There is a horrid word advertisers are trying to make us say these days–“shooties”. “Little” or “ankle” boots wouldn’t do? But I suppose they assume that teens and 20-somethings have such a tenuous grip on the English language that you can convince them to say anything, especially if it’s the name of of something to place on one’s body.  Because, to utter that peculiar name while pointing at someone else wearing the item is important too.  “Oh my God, she wore her ______ to volleyball practice!”

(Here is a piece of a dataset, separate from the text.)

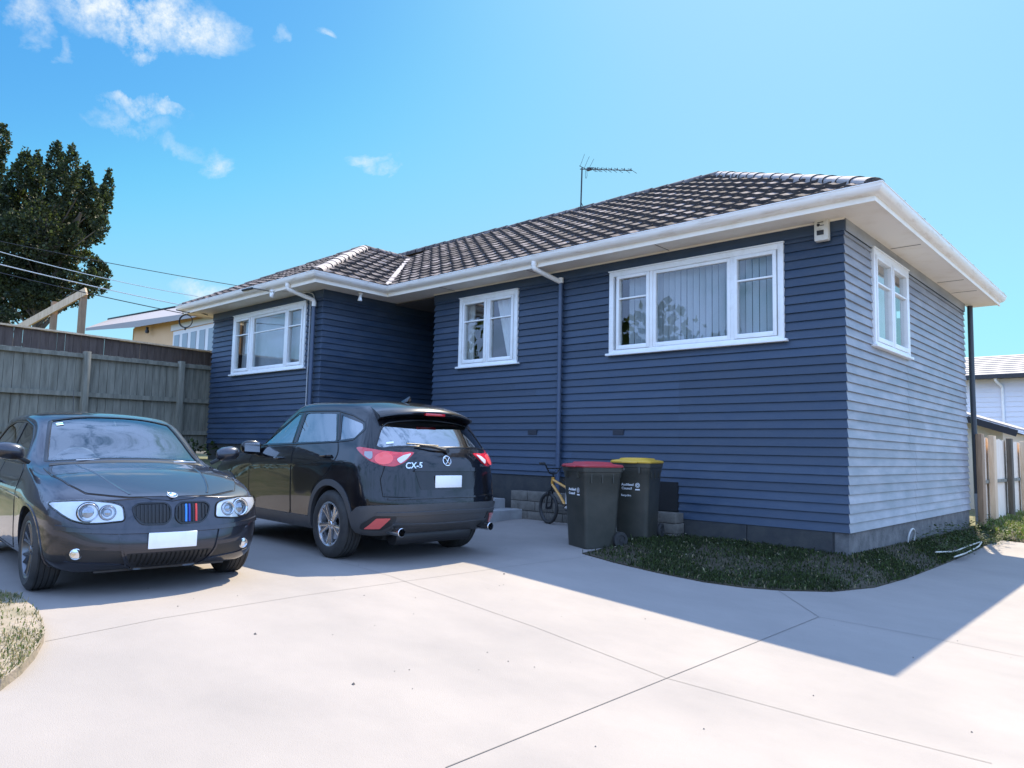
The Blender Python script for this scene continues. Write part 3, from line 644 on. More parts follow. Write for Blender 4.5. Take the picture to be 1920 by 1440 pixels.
blades('dry_grass', PATCHPOLY, pz, 26000, (.008, .045), [(g1, .22), (g4, .18), (g3, .60)], 5, 1.6, .003, dens=lambda x, y: .12 + .88 * smooth01(.4 + .9 * math.sin(x * 3.1) * math.sin(y * 4.3 + x) + .5 * (segd(x, y, PATCH[3], PATCH[5]) < .25)), label='patchy straw-coloured grass on the verge beside the driveway')
# broad-leaved weeds along the foundation of the end wall
def weeds(n, seed, area, name='weeds'):
    rnd = np.random.RandomState(seed); V = []; F = []
    for _ in range(n):
        x, y = rnd.uniform(*area[0]), rnd.uniform(*area[1]); z = bedz(x, y); hh = rnd.uniform(.05, .22)
        for k in range(rnd.randint(7, 15)):
            a = rnd.uniform(0, 6.28); r = rnd.uniform(.01, .09); zz = z + rnd.uniform(.02, hh); L = rnd.uniform(.02, .05); c = np.array([x + r * math.cos(a), y + r * math.sin(a), zz])
            d = np.array([math.cos(a), math.sin(a), rnd.uniform(-.4, .8)]); d /= np.linalg.norm(d); s = np.array([-math.sin(a), math.cos(a), 0]) * L * .4; o = len(V)
            V += [tuple(c), tuple(c + d * L * .5 + s), tuple(c + d * L), tuple(c + d * L * .5 - s)]; F += [(o, o + 1, o + 2, o + 3)]
    me = bpy.data.meshes.new(name); me.from_pydata(V, [], F); me.materials.append(g1); o = link(name, me); return tag(o, 'leafy weeds growing at the foot of the chalky end wall', None, None, 'stuff')
weeds(230, 8, ((.06, .75), (2.2, 7.4)))
# hose lying on the bed
hs = [gpx(*p) for p in ((1755, 1052), (1790, 1045), (1820, 1032), (1842, 1024), (1835, 1035), (1812, 1050), (1790, 1056))]
b = MB(); b.tube(bend([(p.x, p.y, bedz(p.x, p.y) + .05) for p in hs], .2), .010, 8); tag(b.build('garden_hose', mat('pale_hose', (.55, .52, .45), .6), smooth=True), 'pale garden hose trailing along the edge of the bed by the dark downpipe', 'hose')
b = MB(); c = px2(1712, 1020, 0, .12); b.tube([(.10 + .02 * math.sin(t), c.y + .16 * math.cos(t), .06 + .13 * math.sin(t)) for t in np.linspace(-.3, 3.5, 22)], .012, 8)
tag(b.build('hose_loop', mat('grey_hose', (.5, .5, .48), .5), smooth=True), 'short grey hose loop arching against the end wall foundation', 'hose')

# daisies in the bed, grit on the concrete
rnd = np.random.RandomState(31); b = MB(); nfl = 0
while nfl < 22:
    x, y = rnd.uniform(-2.3, 1.1), rnd.uniform(-3.1, 6)
    if not inpoly(x, y, BEDPOLY) or (x < 0 and y > -.1): continue
    z = bedz(x, y) + rnd.uniform(.03, .07); r = rnd.uniform(.006, .012); b.lathe([(0, .003), (r, 0), (r * .6, -.004)], 7, Matrix.Translation((x, y, z))); nfl += 1
tag(b.build('daisies', mat('daisy_white', (.45, .42, .30), .7)), 'tiny pale daisies scattered through the weedy bed', None, None, 'stuff')
b = MB()
for _ in range(80):
    x, y = rnd.uniform(-3.5, 4), rnd.uniform(-8.8, -2.2)
    if inpoly(x, y, PATCHPOLY) or inpoly(x, y, BEDPOLY): continue
    r = rnd.uniform(.002, .006) * (2 if rnd.rand() < .06 else 1); a = rnd.uniform(0, 3); z = gz(x, y) + .002
    b.add([(x + r * math.cos(a), y + r * math.sin(a), z), (x - r * math.sin(a) * 1.4, y + r * math.cos(a), z), (x - r * math.cos(a), y - r * math.sin(a), z), (x + r * math.sin(a), y - r * math.cos(a) * 1.3, z), (x, y, z + r)], [(0, 1, 4), (1, 2, 4), (2, 3, 4), (3, 0, 4)])
tag(b.build('grit', mat('dark_grit', (.11, .095, .085), .9), clean=False), 'dark grit scattered over the concrete', None, None, 'stuff')
# ================================================================ fences, neighbours, trees, cables
def pxd(px, py, dist):
    """point seen at a pixel at a given depth in front of the camera"""
    return CAM_P + (cr * ((px - 960) / CAM_F) + cu * ((720 - py) / CAM_F) + cf) * dist
M['oldwood'] = mat('weathered_fence_timber', (.27, .255, .205), .9, col2=(.135, .128, .10), nscale=3, bump=.5, bscale=30, stretch=(4, 4, .5), lo=.35, hi=.7)
M['brownwood'] = mat('dark_brown_fence_timber', (.085, .058, .046), .85, col2=(.13, .095, .078), nscale=4, bump=.3, stretch=(4, 4, .6))
M['palewood'] = mat('pale_new_timber', (.76, .56, .37), .8, col2=(.60, .42, .26), nscale=5, bump=.3, stretch=(5, 5, .5))
M['brownpost'] = mat('brown_stained_post', (.36, .235, .14), .8, col2=(.24, .155, .09), nscale=5, bump=.3, stretch=(5, 5, .5))
M['greypale'] = mat('sun_greyed_paling', (.88, .76, .62), .85, col2=(.74, .60, .46), nscale=5, bump=.3, stretch=(5, 5, .5))
FD = Vector((-.134, .991, 0)).normalized(); FN = Vector((-FD.y, FD.x, 0))
def fence(name, label, D, s0, s1, zt, zb, m, posts, post_m, rails, bw, face=-1, cap=None, gap=.006, seed=1, jitter=.008, pt=.0):
    O = Vector((CAM_P.x, CAM_P.y, 0)) + FN * D + FD * s0; t = thing(name, O, 0, label, 'fence'); rnd = random.Random(seed); L = s1 - s0
    Mx = Matrix(((FD.x, FN.x, 0, 0), (FD.y, FN.y, 0, 0), (0, 0, 1, 0), (0, 0, 0, 1))); b = MB(); x = 0
    while x < L:
        w = bw + rnd.uniform(-.004, .004); dz = rnd.uniform(-jitter, jitter); b.box((x, 0, zb(x / L)), (x + w, .02, zt(x / L) + dz), Mx); x += w + gap * rnd.uniform(.5, 1.6)
    b.build('paling_panel', m, t, clean=False)
    for (zr, hh, dd) in rails:
        b = MB()
        for i in range(8):
            a, c = i / 8, (i + 1) / 8; p = Mx @ Vector((a * L, face * .045 if face < 0 else .045, zr(a))); q = Mx @ Vector((c * L, face * .045 if face < 0 else .045, zr(c))); b.beam(p, q, dd, hh)
        b.build('rail', m, t)
    for s in posts:
        x = s - s0; b = MB(); b.box((x - .055, -.135, zb(x / L) - .1), (x + .055, -.01, zt(x / L) + .03 + pt), Mx); b.build('post', post_m, t, bevel=.006)
    if cap:
        b = MB(); b.beam(Mx @ Vector((0, .01, zt(0) + .02)), Mx @ Vector((L, .01, zt(1) + .02)), .14, .035); b.build('cap_rail', cap, t)
    return t
fence('paling_fence', 'weathered grey-green timber paling fence behind the dark hatchback', 15.2, -7.4, 10.15, lambda t: 2.66 + .27 * t, lambda t: .7 + .3 * t, M['oldwood'], [-5.9, -3.3, -.6, 1.9, 4.6, 7.09, 9.08], M['oldwood'],
      [(lambda t: 2.60 + .27 * t, .075, .05), (lambda t: 1.86 + .25 * t, .09, .05), (lambda t: 1.15 + .25 * t, .09, .05)], .148, seed=4)
fence('brown_fence', 'taller dark brown board fence with a pale cap rail rising behind the grey one', 15.75, -7.4, 10.6, lambda t: 3.26 + .045 * t, lambda t: 1.2, M['brownwood'], [], M['brownwood'], [], .145, cap=M['palewood'], gap=.009, seed=9)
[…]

A couple of years ago I stunned my fashion-conscious middle-schooler (she was then at the bossier end of the elementary grades) by showing her the ankle-high cowboy-boot-shoes I wore when living as a single professional in a state far to the south and west of here–in another life, really. “Whose are those?”–I’ve gotten used to this response to the few remnants of pre-motherhood still to be found in my closet. This week I gave my cowboy (cowgirl) ankle boots the final tryout–nope, my feet will never be that size again. A little due to rainstorm shrinkage on the boots themselves–the streets of that arid state really flow deep when a sudden thunderstorm comes–and a lot due to the burdens of childbearing and child-carrying, my feet are permanently bigger and flatter now.  There is no hope that I could even walk a few steps in these wishful allusions to (for me) an exotic lifestyle.

When I could wear them, so long ago, I loved them because they gave an edge–and a pointy toe–to my extremely bookish life.  The word “shooties” didn’t exist, thank ye gods, and if anyone had called them by that word, I’m sure I would have stopped wearing them that day, after retorting that, yes, they were cowboy boots of a sort but that the steel-capped beak did not, in fact, shoot bullets.  Except figurative ones at such awful little compromises.  You may be wearing part of a boot that might be warping your foot slightly, and enjoying it, but calling it by a name that tramples over the daily delights of language…makes my toes curl.

Hall Pass

I’m a substitute teacher these days, and usually my students are taller than me.  But yesterday I was at the elementary school, and a second grader with shiny brown eyes took a little something out of his pocket during morning round-up, and excitedly declared “I found a coconut on my way to school today!” In his small, sweaty, palm was a triangular piece of dark coconut shell. I agreed that it was a wonderful find indeed, for a humid September morning. Then, I remembered “curriculum”–“Do you think that grew around here, in Maine?” Several kids articulated their more or less completed thoughts– no, coconuts grow far away, in warm places. I joked with the boy who brought it, that since *I* was born far away in a warm place, that this bit of coconut shell could be used as a hall pass if anyone needed to leave the classroom I was supervising.

Then we launched into the day’s lessons and activities–sitting around the story-mat (which turns out to be the math-mat as well), or sitting at our small tables in small colorful chairs:  listening to Jack Prelutsky’s poetry, opening apple juice boxes, chasing and then (finally, because they were so excited and upset and carrying it out on a piece of paper did not work at ALL) sending a rather large spider on to its next reincarnation with a dainty pink plastic clog; also handling and washing little rocks of three different colors, giving pep talks to our little blue math calculators, and so on. The day did indeed fly by, as the notes from the classroom teacher promised it would. Most of the kids took the time to give me high fives when they left in batches to catch their well-spaced out buses.

A day later, emptying out my pockets, I found the little triangle of coconut shell.  The boy with the shining brown eyes– the same little guy, who during morning Science Time, had demonstrated a “tough” stance with one hand on a hip and helped me to explain the difference between /tuff/ the volcanic rock and being tough–had given me my “hall-pass”, to keep, at the end of the day.  In the flurry of goodbyes after the bell rang, I hadn’t taken much note of it.  At home, nursing my aching feet (a second-grade teacher doesn’t sit much), I had forgotten about it altogether, until this morning when I went flouncing about the house picking up laundry.